Frequently asked questions
Do constructor points include Driver of the Day? No. Driver of the Day is awarded to an individual driver and scores 10 points for that driver only. It does not contribute to constructor points.
Can a constructor score negative points? Yes. If neither driver reaches Q2, the constructor loses 1 qualifying point. Disqualified drivers cost the constructor 20 points in the race, 10 in the sprint, and 5 in qualifying. A bad weekend with disqualifications can produce a significant negative total.
Does it matter which constructor a driver is in for my team score? No. Drivers and constructors score independently. You can hold McLaren as a constructor and Verstappen as a driver without issue. The constructor scores from both real-world McLaren drivers, not from the drivers in your fantasy team.

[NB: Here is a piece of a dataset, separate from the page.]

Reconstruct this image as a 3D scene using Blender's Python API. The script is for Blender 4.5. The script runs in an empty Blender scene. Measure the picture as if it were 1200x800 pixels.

Should I always pick the most expensive constructor? Not automatically. The question is value per million, the same as drivers. A constructor at $22M that scores 60 points per race is better value than one at $28M scoring 65 points per race. Calculate PPM for constructors the same way you would for drivers.
How important are pitstops for constructor selection? Meaningfully important, particularly at circuits with multiple compounds and high degradation. A constructor executing sub-2.0 second stops earns 20 additional points per race in that category. Over a season, that can account for hundreds of points' difference between constructors with similar driver pairings.
Is it worth switching constructors during the season? Sometimes, but constructors are generally more stable picks than drivers. The PPM argument for switching is strongest when a constructor's car performance or driver pairing has clearly shifted — a mid-season upgrade that moves them up the pecking order, or a driver change that affects their qualifying consistency.